たしかに、どれも聞いたことがあるものばかりです。しかし、どれも日本のカレー作りでしか重視されていないとは。でも、これらのプロセスが日本のカレーをおいしくしていることは間違いないようです。

 

カレー味という概念は、おそらく日本人に特有のものだ。海外に行って通用するものではない(中略)たとえばカレーハンバーグは、本当にカレー味がするのだろうか?カレーハンバーグは、カレーの味がするのではなく、ハンバーグの味がするはずだ(中略)カレー味がしないのは、カレー粉に「味をつける」という作用がないからだ。カレー粉は、ほとんんどの場合、複数種類のスパイスを混合して作られる(中略)スパイスに味付け作用はない。スパイスで味はつかない。だから、カレー粉で味はつかないのだ(170~171ページ)

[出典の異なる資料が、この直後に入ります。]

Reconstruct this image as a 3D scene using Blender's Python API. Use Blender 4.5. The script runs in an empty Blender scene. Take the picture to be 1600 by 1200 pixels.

「カレー味がする」と感じるのは、カレーの香りがカレーライスの味を想起させるからである(173ページ)

 

びっくりです。カレー味がじつは存在しないとは。スパイスと味は別というのはたしかで、「コショウ味」とは言わない。味でないものに味を感じてしまうのは、カレー粉というスパイスがカレーライスと結びついているからというのが水野氏の説明ですが、カレーライスという料理は、味でないものに味を感じさせてしまうというすごいパワーをもった料理ということになります。

 

現在、カレー文化が存在するのは、日本だけである。世界中にカレーは存在する。でも世界中のどこにもカレー文化は存在しないのだ。日本を除いては(中略)カレー専門店という外食業態がある。説明するまでもないが、カレーだけを専門的に提供する店。日本では当たり前のこの業態が、世界中のどこにもない、インド料理店ではない。カレーの専門店である。イタリア料理店は世界のどこにでもあるが、ナポリタン専門店は日本以外に成立しえない、みたいなことに近いのかもしれない。要するに日本に伝わり、日本で独自に育ってオリジナリティあふれる料理に成長したカレーというものは、それを専門的に提供する店が全国に何千件も生まれるほど、特別な存在になっているのである(中略)なぜ、他の国で成長しなかったカレーが日本においてだけ成長したのか。その理由は本当にわからない。不思議な現象だというしかない(207~208ページ)

 

これも日本独自の世界の話です。味のないところに味を感じてしまう日本人ですから、外国にはないカレー文化が日本で生まれるのは、とうぜんといえばとうぜんかもしれません。でも、これもびっくりです。海外にはカレー専門店はないとは。つまり、ココイチは日本にしかないということですね。日本人は外国人に比べて独創性がない創造性がないなどとよく批判されますが、このカレー文化の話を聞くと、そんな批判は的外れです。

こんど、外国人を食事に連れていく機会があったら、日本が誇れる食文化ということで、カレー屋さんに連れていくことにします。